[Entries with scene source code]
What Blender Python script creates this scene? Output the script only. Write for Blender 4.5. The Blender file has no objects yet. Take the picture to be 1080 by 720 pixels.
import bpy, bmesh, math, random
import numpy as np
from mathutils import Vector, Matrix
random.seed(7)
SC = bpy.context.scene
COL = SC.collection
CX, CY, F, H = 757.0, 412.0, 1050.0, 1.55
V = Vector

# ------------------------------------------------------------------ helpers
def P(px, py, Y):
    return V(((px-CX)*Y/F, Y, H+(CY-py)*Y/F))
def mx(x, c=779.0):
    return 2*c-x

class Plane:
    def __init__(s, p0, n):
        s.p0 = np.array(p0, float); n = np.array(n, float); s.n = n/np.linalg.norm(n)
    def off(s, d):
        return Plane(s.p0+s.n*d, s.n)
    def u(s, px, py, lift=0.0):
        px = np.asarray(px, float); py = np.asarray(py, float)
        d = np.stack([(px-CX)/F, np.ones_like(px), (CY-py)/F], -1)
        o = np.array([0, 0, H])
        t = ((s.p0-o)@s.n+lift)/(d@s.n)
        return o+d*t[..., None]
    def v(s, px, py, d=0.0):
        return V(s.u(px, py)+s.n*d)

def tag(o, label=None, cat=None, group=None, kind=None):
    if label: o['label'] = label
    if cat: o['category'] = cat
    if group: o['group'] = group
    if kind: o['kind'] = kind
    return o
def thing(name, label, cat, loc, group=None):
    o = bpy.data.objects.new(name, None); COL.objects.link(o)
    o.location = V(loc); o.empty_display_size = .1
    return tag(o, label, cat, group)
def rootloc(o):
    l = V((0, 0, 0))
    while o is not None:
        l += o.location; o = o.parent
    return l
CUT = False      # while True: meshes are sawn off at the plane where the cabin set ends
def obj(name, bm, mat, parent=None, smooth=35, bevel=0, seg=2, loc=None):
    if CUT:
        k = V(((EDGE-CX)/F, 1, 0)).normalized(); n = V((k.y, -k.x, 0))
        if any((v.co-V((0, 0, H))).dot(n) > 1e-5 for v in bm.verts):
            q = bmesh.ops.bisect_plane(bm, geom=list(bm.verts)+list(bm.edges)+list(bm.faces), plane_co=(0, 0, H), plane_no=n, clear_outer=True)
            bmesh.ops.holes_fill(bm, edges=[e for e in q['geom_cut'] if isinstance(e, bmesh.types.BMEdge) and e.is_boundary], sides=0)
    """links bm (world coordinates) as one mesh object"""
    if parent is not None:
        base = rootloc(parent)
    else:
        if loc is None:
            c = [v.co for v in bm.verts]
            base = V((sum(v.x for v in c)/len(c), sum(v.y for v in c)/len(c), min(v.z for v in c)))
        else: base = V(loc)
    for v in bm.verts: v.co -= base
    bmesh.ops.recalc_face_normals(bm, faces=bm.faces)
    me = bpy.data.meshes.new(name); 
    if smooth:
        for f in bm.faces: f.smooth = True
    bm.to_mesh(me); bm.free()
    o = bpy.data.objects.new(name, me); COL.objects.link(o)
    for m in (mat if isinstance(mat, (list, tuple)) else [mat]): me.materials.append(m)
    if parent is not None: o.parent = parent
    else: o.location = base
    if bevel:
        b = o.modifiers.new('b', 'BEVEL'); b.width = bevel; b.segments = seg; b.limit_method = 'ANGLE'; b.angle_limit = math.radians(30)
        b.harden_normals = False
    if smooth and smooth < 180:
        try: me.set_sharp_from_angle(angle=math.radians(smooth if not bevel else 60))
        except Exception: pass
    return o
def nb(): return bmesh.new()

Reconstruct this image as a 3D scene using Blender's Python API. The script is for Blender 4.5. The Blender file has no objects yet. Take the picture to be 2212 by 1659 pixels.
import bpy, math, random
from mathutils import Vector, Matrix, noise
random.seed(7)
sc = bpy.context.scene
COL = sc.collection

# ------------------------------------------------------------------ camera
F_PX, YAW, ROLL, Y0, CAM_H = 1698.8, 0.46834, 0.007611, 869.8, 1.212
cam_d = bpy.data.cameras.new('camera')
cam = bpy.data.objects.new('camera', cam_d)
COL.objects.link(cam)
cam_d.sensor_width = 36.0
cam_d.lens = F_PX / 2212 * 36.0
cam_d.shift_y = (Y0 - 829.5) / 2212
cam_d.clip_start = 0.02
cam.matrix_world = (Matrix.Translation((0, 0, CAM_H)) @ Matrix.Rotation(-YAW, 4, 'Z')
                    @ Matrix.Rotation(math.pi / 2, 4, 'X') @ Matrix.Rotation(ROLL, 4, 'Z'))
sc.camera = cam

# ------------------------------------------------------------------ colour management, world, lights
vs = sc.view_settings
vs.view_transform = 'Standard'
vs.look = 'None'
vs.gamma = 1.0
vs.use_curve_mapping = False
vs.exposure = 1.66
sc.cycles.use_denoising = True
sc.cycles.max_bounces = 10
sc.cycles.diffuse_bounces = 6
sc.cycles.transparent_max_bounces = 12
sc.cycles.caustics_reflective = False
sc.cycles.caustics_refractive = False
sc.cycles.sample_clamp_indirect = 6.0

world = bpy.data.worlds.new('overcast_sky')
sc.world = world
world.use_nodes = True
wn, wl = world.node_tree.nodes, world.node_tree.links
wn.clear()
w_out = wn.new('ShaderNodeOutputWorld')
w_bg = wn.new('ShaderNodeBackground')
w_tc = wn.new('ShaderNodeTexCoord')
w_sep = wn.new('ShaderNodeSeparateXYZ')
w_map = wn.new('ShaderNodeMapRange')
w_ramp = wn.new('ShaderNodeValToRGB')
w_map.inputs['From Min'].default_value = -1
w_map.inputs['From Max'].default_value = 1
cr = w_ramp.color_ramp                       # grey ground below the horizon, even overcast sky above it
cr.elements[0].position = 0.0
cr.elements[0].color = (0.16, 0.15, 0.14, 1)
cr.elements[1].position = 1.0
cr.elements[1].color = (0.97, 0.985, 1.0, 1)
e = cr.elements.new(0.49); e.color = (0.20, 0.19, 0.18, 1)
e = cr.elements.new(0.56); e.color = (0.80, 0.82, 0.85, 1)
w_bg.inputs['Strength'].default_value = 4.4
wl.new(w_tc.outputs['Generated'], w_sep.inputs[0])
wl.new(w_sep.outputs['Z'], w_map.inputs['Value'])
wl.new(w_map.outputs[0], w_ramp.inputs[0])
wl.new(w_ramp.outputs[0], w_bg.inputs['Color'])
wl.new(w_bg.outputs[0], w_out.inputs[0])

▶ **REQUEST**
Output the listing above exactly as it appears.

▶ **TASK RESPONSE**
What Blender Python script creates this scene? Output the script only. Write for Blender 4.5. The Blender file has no objects yet. Take the picture to be 1080 by 720 pixels.
import bpy, bmesh, math, random
import numpy as np
from mathutils import Vector, Matrix
random.seed(7)
SC = bpy.context.scene
COL = SC.collection
CX, CY, F, H = 757.0, 412.0, 1050.0, 1.55
V = Vector

# ------------------------------------------------------------------ helpers
def P(px, py, Y):
    return V(((px-CX)*Y/F, Y, H+(CY-py)*Y/F))
def mx(x, c=779.0):
    return 2*c-x

class Plane:
    def __init__(s, p0, n):
        s.p0 = np.array(p0, float); n = np.array(n, float); s.n = n/np.linalg.norm(n)
    def off(s, d):
        return Plane(s.p0+s.n*d, s.n)
    def u(s, px, py, lift=0.0):
        px = np.asarray(px, float); py = np.asarray(py, float)
        d = np.stack([(px-CX)/F, np.ones_like(px), (CY-py)/F], -1)
        o = np.array([0, 0, H])
        t = ((s.p0-o)@s.n+lift)/(d@s.n)
        return o+d*t[..., None]
    def v(s, px, py, d=0.0):
        return V(s.u(px, py)+s.n*d)

def tag(o, label=None, cat=None, group=None, kind=None):
    if label: o['label'] = label
    if cat: o['category'] = cat
    if group: o['group'] = group
    if kind: o['kind'] = kind
    return o
def thing(name, label, cat, loc, group=None):
    o = bpy.data.objects.new(name, None); COL.objects.link(o)
    o.location = V(loc); o.empty_display_size = .1
    return tag(o, label, cat, group)
def rootloc(o):
    l = V((0, 0, 0))
    while o is not None:
        l += o.location; o = o.parent
    return l
CUT = False      # while True: meshes are sawn off at the plane where the cabin set ends
def obj(name, bm, mat, parent=None, smooth=35, bevel=0, seg=2, loc=None):
    if CUT:
        k = V(((EDGE-CX)/F, 1, 0)).normalized(); n = V((k.y, -k.x, 0))
        if any((v.co-V((0, 0, H))).dot(n) > 1e-5 for v in bm.verts):
            q = bmesh.ops.bisect_plane(bm, geom=list(bm.verts)+list(bm.edges)+list(bm.faces), plane_co=(0, 0, H), plane_no=n, clear_outer=True)
            bmesh.ops.holes_fill(bm, edges=[e for e in q['geom_cut'] if isinstance(e, bmesh.types.BMEdge) and e.is_boundary], sides=0)
    """links bm (world coordinates) as one mesh object"""
    if parent is not None:
        base = rootloc(parent)
    else:
        if loc is None:
            c = [v.co for v in bm.verts]
            base = V((sum(v.x for v in c)/len(c), sum(v.y for v in c)/len(c), min(v.z for v in c)))
        else: base = V(loc)
    for v in bm.verts: v.co -= base
    bmesh.ops.recalc_face_normals(bm, faces=bm.faces)
    me = bpy.data.meshes.new(name); 
    if smooth:
        for f in bm.faces: f.smooth = True
    bm.to_mesh(me); bm.free()
    o = bpy.data.objects.new(name, me); COL.objects.link(o)
    for m in (mat if isinstance(mat, (list, tuple)) else [mat]): me.materials.append(m)
    if parent is not None: o.parent = parent
    else: o.location = base
    if bevel:
        b = o.modifiers.new('b', 'BEVEL'); b.width = bevel; b.segments = seg; b.limit_method = 'ANGLE'; b.angle_limit = math.radians(30)
        b.harden_normals = False
    if smooth and smooth < 180:
        try: me.set_sharp_from_angle(angle=math.radians(smooth if not bevel else 60))
        except Exception: pass
    return o
def nb(): return bmesh.new()

Reconstruct this image as a 3D scene using Blender's Python API. The script is for Blender 4.5. The Blender file has no objects yet. Take the picture to be 2212 by 1659 pixels.
import bpy, math, random
from mathutils import Vector, Matrix, noise
random.seed(7)
sc = bpy.context.scene
COL = sc.collection

# ------------------------------------------------------------------ camera
F_PX, YAW, ROLL, Y0, CAM_H = 1698.8, 0.46834, 0.007611, 869.8, 1.212
cam_d = bpy.data.cameras.new('camera')
cam = bpy.data.objects.new('camera', cam_d)
COL.objects.link(cam)
cam_d.sensor_width = 36.0
cam_d.lens = F_PX / 2212 * 36.0
cam_d.shift_y = (Y0 - 829.5) / 2212
cam_d.clip_start = 0.02
cam.matrix_world = (Matrix.Translation((0, 0, CAM_H)) @ Matrix.Rotation(-YAW, 4, 'Z')
                    @ Matrix.Rotation(math.pi / 2, 4, 'X') @ Matrix.Rotation(ROLL, 4, 'Z'))
sc.camera = cam

# ------------------------------------------------------------------ colour management, world, lights
vs = sc.view_settings
vs.view_transform = 'Standard'
vs.look = 'None'
vs.gamma = 1.0
vs.use_curve_mapping = False
vs.exposure = 1.66
sc.cycles.use_denoising = True
sc.cycles.max_bounces = 10
sc.cycles.diffuse_bounces = 6
sc.cycles.transparent_max_bounces = 12
sc.cycles.caustics_reflective = False
sc.cycles.caustics_refractive = False
sc.cycles.sample_clamp_indirect = 6.0

world = bpy.data.worlds.new('overcast_sky')
sc.world = world
world.use_nodes = True
wn, wl = world.node_tree.nodes, world.node_tree.links
wn.clear()
w_out = wn.new('ShaderNodeOutputWorld')
w_bg = wn.new('ShaderNodeBackground')
w_tc = wn.new('ShaderNodeTexCoord')
w_sep = wn.new('ShaderNodeSeparateXYZ')
w_map = wn.new('ShaderNodeMapRange')
w_ramp = wn.new('ShaderNodeValToRGB')
w_map.inputs['From Min'].default_value = -1
w_map.inputs['From Max'].default_value = 1
cr = w_ramp.color_ramp                       # grey ground below the horizon, even overcast sky above it
cr.elements[0].position = 0.0
cr.elements[0].color = (0.16, 0.15, 0.14, 1)
cr.elements[1].position = 1.0
cr.elements[1].color = (0.97, 0.985, 1.0, 1)
e = cr.elements.new(0.49); e.color = (0.20, 0.19, 0.18, 1)
e = cr.elements.new(0.56); e.color = (0.80, 0.82, 0.85, 1)
w_bg.inputs['Strength'].default_value = 4.4
wl.new(w_tc.outputs['Generated'], w_sep.inputs[0])
wl.new(w_sep.outputs['Z'], w_map.inputs['Value'])
wl.new(w_map.outputs[0], w_ramp.inputs[0])
wl.new(w_ramp.outputs[0], w_bg.inputs['Color'])
wl.new(w_bg.outputs[0], w_out.inputs[0])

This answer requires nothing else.